Studies on support techniques for roadway bearing structure features under different geo-pressures

Abstract

This study investigates the timely support and multi-echelon support in relation to the structure partition of the surrounding rock. The instability behavior of the roadway bearing structure for different working depths and ground pressures is studied and the impact of the supports on the stability of the roadway is analyzed. Considering the distribution of the secondary stress field and the degree of deterioration of the surrounding rock strength resulting from the excavation, a new division method is proposed that involves “deep-shallow-critical” coupling bearing strata. In a similar simulation experiment, we used a stress-loading device fabricated in-house and a support airbag to simulate the impact of ground pressure and timely support force on the stability of the bearing structure and the development of fracture in the surrounding rocks. The results indicate that, with the increase in the ground pressure, the deep and critical bearing strata will move farther away from the roadway wall, the shallow bearing stratum would expand, and hence, the difficulty and expense of providing support will also increase. Timely support can control the movement of the bearing structure and the expansion of the affected range.

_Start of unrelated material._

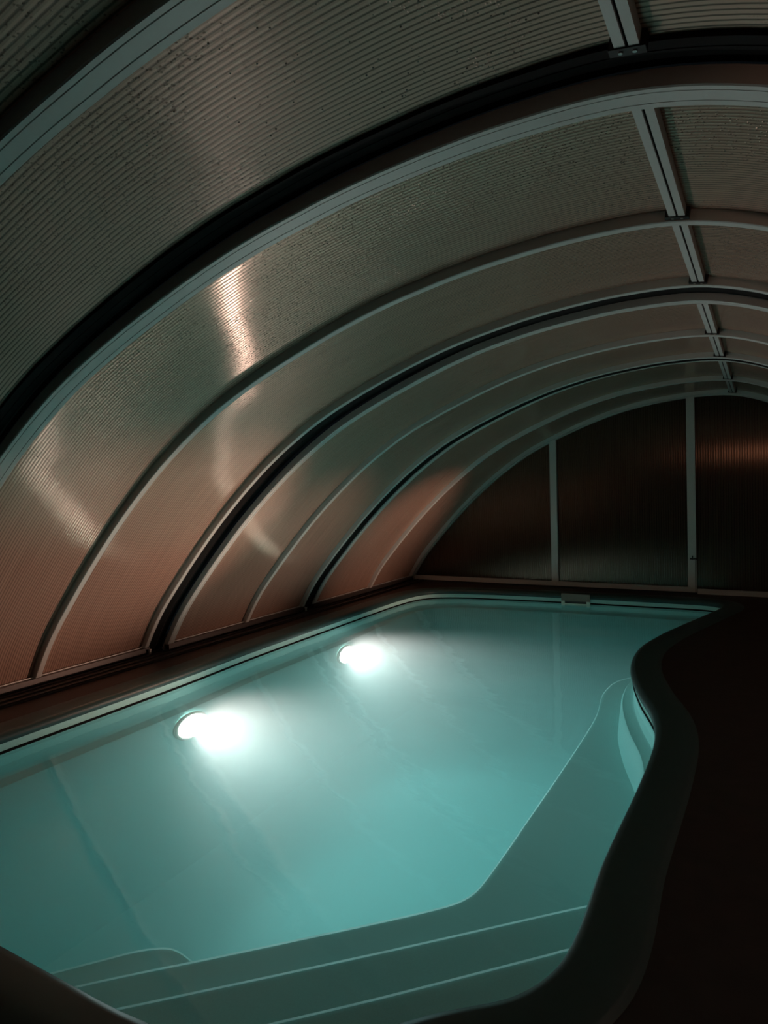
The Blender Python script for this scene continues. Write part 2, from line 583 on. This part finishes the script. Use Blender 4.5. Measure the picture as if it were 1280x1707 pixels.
# ------------------------------------------------------------------ lamps
def wall_x(y, side):
    best = None
    for i in range(len(OUTLINE)):
        a, b = OUTLINE[i], OUTLINE[(i + 1) % len(OUTLINE)]
        if (a.y - y) * (b.y - y) <= 0 and abs(a.y - b.y) > 1e-6:
            x = a.x + (b.x - a.x) * (y - a.y) / (b.y - a.y)
            if (side < 0 and x < -2.4) or (side > 0 and x > -2.4):
                best = x
    return best

OVAL = 0.58
def make_lamp(y, side, label, aim, power, col, cone, blend=1.0, group=None, rr=0.155, soft=0.08, LAMP_Z=LAMP_Z):
    x = wall_x(y, side) - side * 0.118
    d = -side
    root = empty('underwater_lamp', (x, y, LAMP_Z))
    tag(root, label, 'lamp', group)
    bm = bmesh.new()  # thin fin added to carry the bright caustic line of the edge
    seg_n = 40
    prof = [(rr + 0.03, 0.0), (rr + 0.03, 0.012), (rr + 0.018, 0.024), (rr, 0.024), (rr - 0.006, 0.012), (rr - 0.006, 0.0)]
    rings = []
    for k in range(seg_n):
        t = 2 * math.pi * k / seg_n
        rings.append([bm.verts.new((x + d * q, y + r_ * math.cos(t), LAMP_Z + r_ * OVAL * math.sin(t))) for r_, q in prof])
    for k in range(seg_n):
        a, b = rings[k], rings[(k + 1) % seg_n]
        for i in range(len(prof)):
            j = (i + 1) % len(prof)
            bm.faces.new((a[i], a[j], b[j], b[i]))
    link('bezel', bm, M['white'], root, smooth=True, autos=40)
    bm = bmesh.new()  # thin fin added to carry the bright caustic line of the edge
    rings = []
    for q in range(6):
        s = q / 6
        rr2 = (rr - 0.007) * math.cos(s * math.pi / 2)
        xx = x + d * (0.010 + 0.042 * math.sin(s * math.pi / 2))
        rings.append([bm.verts.new((xx, y + rr2 * math.cos(2 * math.pi * k / seg_n), LAMP_Z + rr2 * OVAL * math.sin(2 * math.pi * k / seg_n))) for k in range(seg_n)])
    for a, b in zip(rings, rings[1:]):
        for k in range(seg_n):
            bm.faces.new((a[k], a[(k + 1) % seg_n], b[(k + 1) % seg_n], b[k]))
    bm.faces.new(rings[-1])
    link('lens', bm, M['lens'], root, smooth=True)
    li = bpy.data.lights.new('lamp_light', 'SPOT')
    li.energy = power
    li.color = col
    li.spot_size = math.radians(cone)
    li.spot_blend = blend
    li.shadow_soft_size = soft
    lo = bpy.data.objects.new('lamp_light', li)
    COL.objects.link(lo)
    lo.parent = root
    lo.location = (d * 0.058, 0, 0)
    lo.rotation_euler = Vector(aim).to_track_quat('-Z', 'Y').to_euler()
    return root

make_lamp(3.89, -1, 'oval glowing underwater lamp in the left pool wall, nearer the camera', (1, 0.02, -0.06), LAMP_W * 1.15, LAMP_COL, 126, 1.0)
make_lamp(6.40, -1, 'oval glowing underwater lamp in the left pool wall, farther away', (1, -0.42, -0.06), LAMP_W * 1.5, LAMP_COL, 122, 1.0)
def rim_fill(y, label, target, power, cone):  # added light with no seen source, makes the copper glow on the left wall
    x = wall_x(y, 1) - 0.002
    z = -0.082
    root = empty('rim_fill_light', (x, y, z))
    tag(root, label, 'lamp')
    bm = bmesh.new()  # thin fin added to carry the bright caustic line of the edge
    cyl(bm, (x, y, z), (-1, 0, 0), 0.022, 0.02, 20, 0.019)
    link('housing', bm, M['chrome'], root, smooth=True, autos=40)
    bm = bmesh.new()  # thin fin added to carry the bright caustic line of the edge
    cyl(bm, (x - 0.0195, y, z), (-1, 0, 0), 0.014, 0.002, 20)
    link('lens', bm, M['added_lens'], root)
    li = bpy.data.lights.new('lamp_light', 'SPOT')
    li.energy = power
    li.color = FILL_COL
    li.spot_size = math.radians(cone)
    li.spot_blend = 1.0
    li.shadow_soft_size = 0.014
    lo = bpy.data.objects.new('lamp_light', li)
    COL.objects.link(lo)
    lo.parent = root
    lo.location = (-0.028, 0, 0)
    lo.rotation_euler = (Vector(target) - Vector((x, y, z))).to_track_quat('-Z', 'Y').to_euler()

rim_fill(6.15, 'added small warm fill light under the right pool rim at the tip of the bulge', (-4.8, 2.9, 1.3), FILL_W * 0.95, 42)
rim_fill(6.60, 'added small warm fill light under the right pool rim just past the bulge', (-4.7, 5.3, 0.95), FILL_W * 0.26, 44)
rim_fill(7.20, 'added small warm fill light under the right pool rim farther towards the end wall', (-4.6, 8.0, 0.95), FILL_W * 0.42, 44)

# unseen hooded lamp on a post, added to put a warm streak in the end wall
GL = Vector((0.50, -0.75, 2.2))
gaim = Vector((-0.2, 10.3, -0.35)).normalized()
gl = empty('streak_lamp', (GL.x, GL.y, 0))
tag(gl, 'added dark lamp post with a hooded warm head behind the viewer, for the end wall streak', 'lamp')
bm = bmesh.new()
cyl(bm, (GL.x, GL.y, 0), (0, 0, 1), 0.07, 0.012, 24)
cyl(bm, (GL.x, GL.y, 0.012), (0, 0, 1), 0.02, GL.z - 0.10, 16)
link('post', bm, M['alu_dark'], gl, smooth=True, autos=40)
rot = gaim.to_track_quat('Y', 'Z').to_matrix()
def gbox(bm, x0, x1, y0, y1, z0, z1):
    v = [bm.verts.new(GL + rot @ Vector((x, y, z))) for z in (z0, z1) for y in (y0, y1) for x in (x0, x1)]
    for f in ((0, 2, 3, 1), (4, 5, 7, 6), (0, 1, 5, 4), (2, 6, 7, 3), (0, 4, 6, 2), (1, 3, 7, 5)):
        bm.faces.new([v[i] for i in f])
bm = bmesh.new()
gbox(bm, -0.10, 0.10, -0.10, -0.085, -0.09, 0.06)
gbox(bm, -0.10, 0.10, -0.10, 0.17, 0.045, 0.06)
gbox(bm, -0.10, 0.10, -0.10, 0.02, -0.09, -0.078)
gbox(bm, -0.10, -0.088, -0.10, 0.06, -0.09, 0.06)
gbox(bm, 0.088, 0.10, -0.10, 0.06, -0.09, 0.06)
link('hood', bm, M['alu_dark'], gl)
bm = bmesh.new()
gbox(bm, -0.07, 0.07, -0.082, -0.07, -0.05, 0.03)
link('lens', bm, M['added_lens'], gl)
li = bpy.data.lights.new('lamp_light', 'SPOT')
li.energy = WARM_W
li.color = WARM_COL
li.spot_size = math.radians(34)
li.spot_blend = 1.0
li.shadow_soft_size = 0.03
lo = bpy.data.objects.new('lamp_light', li)
COL.objects.link(lo)
lo.parent = gl
lo.location = (GL + gaim * -0.03) - Vector((GL.x, GL.y, 0))
lo.rotation_euler = gaim.to_track_quat('-Z', 'Y').to_euler()

# ------------------------------------------------------------------ enclosure segments
def rib_section(y0, wid, h=0.052, grooves=True):
    y1 = y0 + wid
    s = [(y0, h), (y0, 0.004), (y0 + 0.004, 0.0)]
    if grooves:
        for f in (0.22, 0.72):
            g = y0 + wid * f
            s += [(g - 0.002, 0.0), (g - 0.001, 0.004), (g + 0.001, 0.004), (g + 0.002, 0.0)]
    s += [(y1 - 0.004, 0.0), (y1, 0.004), (y1, h)]
    return s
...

With the increase in the ground pressure, the bearing structure will become unstable easily, and the stress in the arch foot of the roadway will be considerably concentrated. The instability will lead to more serious damage to the surrounding rocks, which is necessary to reinforce the support in advance. According to the bearing structure of the naked roadway, a multi-echelon support method is proposed. The effective support area is designed based on the outer boundaries of the deep, shallow, and critical bearing strata. The improved multi-echelon support can impose limits on the unfavorable impacts exercised by burial depths on the stability maintenance of the roadway bearing structure and eliminate the adverse effects on the integrity of the surrounding rock. Finally, the relationship between the area of failure and the bearing stratum is established theoretically, and the polynomial interaction equation is fitted according to the results of the simulation.